Month: December 2009

  • Empowerment

    So this is an update on my situation with the ex-boyfriend.  It came down to my pride.  And he was stomping all fcking over it. 

    I used to be a very prideful person, and I took pride in that, although most people would be ashamed.  I used to be an unemotional, detached, player-like girl, and I loved it.  He changed that in me and turned me into a sap.  I miss my cynical self, and I want it back. 

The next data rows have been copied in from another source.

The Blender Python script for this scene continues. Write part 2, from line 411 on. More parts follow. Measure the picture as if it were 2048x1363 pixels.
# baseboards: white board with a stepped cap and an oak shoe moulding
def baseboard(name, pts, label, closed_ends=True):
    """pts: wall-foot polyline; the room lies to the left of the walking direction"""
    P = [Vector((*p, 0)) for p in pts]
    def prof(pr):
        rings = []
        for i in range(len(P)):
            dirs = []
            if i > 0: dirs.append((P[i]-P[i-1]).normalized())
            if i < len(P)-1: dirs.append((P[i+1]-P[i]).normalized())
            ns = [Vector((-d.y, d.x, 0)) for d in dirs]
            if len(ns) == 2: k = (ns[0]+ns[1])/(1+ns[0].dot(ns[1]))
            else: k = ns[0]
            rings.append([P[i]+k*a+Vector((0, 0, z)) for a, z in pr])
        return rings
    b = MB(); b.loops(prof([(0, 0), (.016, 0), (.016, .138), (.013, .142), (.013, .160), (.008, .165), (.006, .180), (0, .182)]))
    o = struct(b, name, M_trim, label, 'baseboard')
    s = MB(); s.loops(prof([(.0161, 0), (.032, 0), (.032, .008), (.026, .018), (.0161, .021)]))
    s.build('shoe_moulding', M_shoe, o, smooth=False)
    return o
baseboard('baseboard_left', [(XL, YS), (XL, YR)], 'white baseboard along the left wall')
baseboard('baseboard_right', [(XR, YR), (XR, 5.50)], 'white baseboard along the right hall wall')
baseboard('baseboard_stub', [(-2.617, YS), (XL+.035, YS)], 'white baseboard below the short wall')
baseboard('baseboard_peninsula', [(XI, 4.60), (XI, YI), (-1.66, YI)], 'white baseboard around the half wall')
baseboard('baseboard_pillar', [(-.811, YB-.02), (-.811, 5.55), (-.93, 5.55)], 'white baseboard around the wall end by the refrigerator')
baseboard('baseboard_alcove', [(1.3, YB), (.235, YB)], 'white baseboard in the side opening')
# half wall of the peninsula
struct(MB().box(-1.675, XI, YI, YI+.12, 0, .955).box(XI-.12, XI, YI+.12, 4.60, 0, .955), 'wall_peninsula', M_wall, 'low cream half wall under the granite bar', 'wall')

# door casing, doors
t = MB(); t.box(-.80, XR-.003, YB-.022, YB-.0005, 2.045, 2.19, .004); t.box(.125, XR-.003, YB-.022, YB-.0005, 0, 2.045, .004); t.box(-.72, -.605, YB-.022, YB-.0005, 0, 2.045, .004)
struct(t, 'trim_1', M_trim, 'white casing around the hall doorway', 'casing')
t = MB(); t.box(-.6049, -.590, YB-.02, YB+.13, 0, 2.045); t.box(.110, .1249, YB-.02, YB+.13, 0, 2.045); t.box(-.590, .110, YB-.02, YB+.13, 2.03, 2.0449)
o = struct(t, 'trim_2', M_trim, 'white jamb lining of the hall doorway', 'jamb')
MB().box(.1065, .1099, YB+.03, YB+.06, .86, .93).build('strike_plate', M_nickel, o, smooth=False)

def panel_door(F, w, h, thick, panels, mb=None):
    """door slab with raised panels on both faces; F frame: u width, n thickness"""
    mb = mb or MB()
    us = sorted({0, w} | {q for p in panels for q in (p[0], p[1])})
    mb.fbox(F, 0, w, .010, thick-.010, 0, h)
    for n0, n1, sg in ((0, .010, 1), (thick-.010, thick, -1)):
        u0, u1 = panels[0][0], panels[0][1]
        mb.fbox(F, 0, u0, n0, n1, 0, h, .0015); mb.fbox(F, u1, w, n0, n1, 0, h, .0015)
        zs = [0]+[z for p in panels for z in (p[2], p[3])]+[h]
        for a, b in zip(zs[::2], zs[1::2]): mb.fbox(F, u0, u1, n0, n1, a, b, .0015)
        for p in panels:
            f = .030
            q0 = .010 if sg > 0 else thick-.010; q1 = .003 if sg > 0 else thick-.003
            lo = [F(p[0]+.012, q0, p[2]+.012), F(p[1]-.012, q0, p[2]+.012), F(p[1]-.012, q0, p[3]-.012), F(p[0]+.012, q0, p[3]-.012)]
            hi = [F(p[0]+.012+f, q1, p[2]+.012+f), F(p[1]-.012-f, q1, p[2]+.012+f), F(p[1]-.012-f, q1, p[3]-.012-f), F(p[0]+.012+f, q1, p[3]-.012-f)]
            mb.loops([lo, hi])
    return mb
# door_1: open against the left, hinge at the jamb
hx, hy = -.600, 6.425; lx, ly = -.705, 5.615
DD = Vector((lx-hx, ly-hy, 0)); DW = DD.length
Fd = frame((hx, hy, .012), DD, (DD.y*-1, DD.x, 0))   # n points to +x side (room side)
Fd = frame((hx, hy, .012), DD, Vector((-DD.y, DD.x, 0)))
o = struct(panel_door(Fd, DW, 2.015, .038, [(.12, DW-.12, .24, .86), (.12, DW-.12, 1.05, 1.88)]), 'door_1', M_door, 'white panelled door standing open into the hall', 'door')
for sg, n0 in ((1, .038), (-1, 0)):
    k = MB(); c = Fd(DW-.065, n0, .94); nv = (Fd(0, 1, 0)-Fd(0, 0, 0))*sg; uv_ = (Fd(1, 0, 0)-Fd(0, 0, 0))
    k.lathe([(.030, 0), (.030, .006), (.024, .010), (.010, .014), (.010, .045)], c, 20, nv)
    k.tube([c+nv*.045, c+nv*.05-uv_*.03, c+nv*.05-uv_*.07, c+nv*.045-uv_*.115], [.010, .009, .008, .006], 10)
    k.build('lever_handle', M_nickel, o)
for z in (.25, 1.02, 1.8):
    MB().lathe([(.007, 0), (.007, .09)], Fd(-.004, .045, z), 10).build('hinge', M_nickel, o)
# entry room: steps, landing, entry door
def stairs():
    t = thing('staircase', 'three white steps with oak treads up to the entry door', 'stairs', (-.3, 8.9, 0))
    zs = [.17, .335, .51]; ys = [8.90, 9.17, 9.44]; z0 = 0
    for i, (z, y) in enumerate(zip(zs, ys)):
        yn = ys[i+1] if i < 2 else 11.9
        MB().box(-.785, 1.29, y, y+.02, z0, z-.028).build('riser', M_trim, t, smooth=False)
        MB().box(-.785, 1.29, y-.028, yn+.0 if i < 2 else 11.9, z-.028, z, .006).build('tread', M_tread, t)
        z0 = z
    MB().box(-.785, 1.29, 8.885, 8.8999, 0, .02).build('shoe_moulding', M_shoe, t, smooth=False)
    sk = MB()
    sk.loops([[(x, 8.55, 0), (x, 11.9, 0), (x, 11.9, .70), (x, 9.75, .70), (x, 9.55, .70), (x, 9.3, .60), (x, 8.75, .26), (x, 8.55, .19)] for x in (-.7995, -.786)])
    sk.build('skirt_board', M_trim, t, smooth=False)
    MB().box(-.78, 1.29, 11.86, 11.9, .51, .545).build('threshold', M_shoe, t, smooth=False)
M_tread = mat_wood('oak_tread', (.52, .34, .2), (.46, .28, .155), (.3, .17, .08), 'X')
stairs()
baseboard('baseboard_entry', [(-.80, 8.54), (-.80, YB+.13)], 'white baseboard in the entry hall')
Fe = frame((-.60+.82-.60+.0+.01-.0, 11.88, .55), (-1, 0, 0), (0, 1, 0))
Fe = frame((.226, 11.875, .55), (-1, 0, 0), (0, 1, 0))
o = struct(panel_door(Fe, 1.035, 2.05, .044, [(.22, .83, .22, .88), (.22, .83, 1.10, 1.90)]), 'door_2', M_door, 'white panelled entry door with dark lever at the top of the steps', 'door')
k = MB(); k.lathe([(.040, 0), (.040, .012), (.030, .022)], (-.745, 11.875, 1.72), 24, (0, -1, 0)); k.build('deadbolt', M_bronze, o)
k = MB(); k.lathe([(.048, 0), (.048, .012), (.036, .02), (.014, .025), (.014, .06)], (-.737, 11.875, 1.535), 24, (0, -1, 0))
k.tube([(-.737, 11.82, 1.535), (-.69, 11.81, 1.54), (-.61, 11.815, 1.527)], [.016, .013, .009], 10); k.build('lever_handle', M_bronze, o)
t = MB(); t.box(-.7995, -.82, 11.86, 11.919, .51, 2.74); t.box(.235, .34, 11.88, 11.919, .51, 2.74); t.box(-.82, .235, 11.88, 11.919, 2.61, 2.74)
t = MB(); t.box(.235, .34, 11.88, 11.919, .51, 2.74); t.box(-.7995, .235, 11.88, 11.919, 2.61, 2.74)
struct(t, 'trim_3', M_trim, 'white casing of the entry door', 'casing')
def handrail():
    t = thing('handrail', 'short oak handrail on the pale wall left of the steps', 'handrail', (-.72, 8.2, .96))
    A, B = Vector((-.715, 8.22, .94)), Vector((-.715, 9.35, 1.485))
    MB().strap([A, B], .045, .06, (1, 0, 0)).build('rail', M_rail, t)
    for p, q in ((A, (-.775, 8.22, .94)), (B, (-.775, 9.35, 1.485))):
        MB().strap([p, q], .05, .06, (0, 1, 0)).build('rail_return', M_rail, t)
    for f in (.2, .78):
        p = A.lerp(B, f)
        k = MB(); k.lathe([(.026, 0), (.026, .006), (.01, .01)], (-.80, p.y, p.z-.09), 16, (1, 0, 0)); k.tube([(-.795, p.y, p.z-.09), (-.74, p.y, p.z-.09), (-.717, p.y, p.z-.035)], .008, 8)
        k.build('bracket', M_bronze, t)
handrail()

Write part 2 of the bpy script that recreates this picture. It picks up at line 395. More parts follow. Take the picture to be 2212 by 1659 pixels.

    So I became extremely attached to this guy.  And so when he told me he really wanted to talk to me, I agreed.  After time went by, he became cold and getting back together became an evident false hope.  I clung onto it for a while, making excuses for him, just hoping, maybe it’ll all be back to how I wanted it to be.  However, he continued to be cold.  I felt like he couldn’t man up and tell me the truth, nor could he be straightforward with me.  So I called it off.  I’m not waiting around for him like a puppy and losing my dignity.  I will not talk to him again, unless it’s when he’s picking up his shit he left at my dorm. 

    And if that takes too long, his shit goes in the trashcan.  That’s the last time I put someone’s pride over mine.

  • When I talk about him

    I still want to call him “my boyfriend.”

    So you see, he broke up with me on Monday night.  Long story short, he’s trying to get his life together, doesn’t know what’s going to happen, and doesn’t want to drag me down with him.  Such bullshit, I know.  I wasn’t planning on talking to him ever again, because I still care deeply for him, and it would just be so painful knowing we weren’t together.  He begged me to continue being his friend and to move on while he gets his shit together.  Monday night, I refused.  I said he was being selfish and complained about the three years of my life I invested with him.  We said our goodbyes, and he told me he’ll miss me.

    Then he sent me a text the next day telling me that those three years weren’t wasted.  He still wanted to talk to me because of how close we were and how he’s never been close to anyone else in his life.  He called me spiteful and told me that he wasn’t able to move on.  I told him he didn’t understand.  It hurt too much, and I just wasn’t able to bring myself to just be his friend.  He told me that he hurts just the same, and we should be able to talk about it; otherwise it feels empty.  I gave in and told him I’d get online later.

    So here we are, talking still.  At first, it hurt like hell.  I couldn’t even see through the tears streaming down my face.  Eventually, it turned into how it always was, but without romantic or sexual gestures since I asked him not to.  Other than that, though, it feels like it’s always been.  I feel like even though we don’t tell each other how much we miss each other, or how we can’t wait to see each other, or what we want to do with each other, nothing has changed.  I feel like we’re still together.  He still plans on visiting me.  Every once in a while, he caves and tells me the feelings he has for me.  He tells me not to move on like he initially told me to and to just wait.  He talks about getting married still and how cute I am.  And so I asked him, “If everything’s the same, why aren’t we together?”  He couldn’t answer.  He said he didn’t know, and he’d have to think about it.  Most of you will think he has another woman, but I wholeheartedly believe that that’s not it.  I know it’s because he thinks in the long term, one day, he won’t be able to support me as a girlfriend, and his pride is too great for that.  He’ll be embarrassed with himself thinking that he’s not good enough for me.  I understand, and his pride has always been something to be left alone, but at the same time, if it’s all the same, why can’t I just be with him now?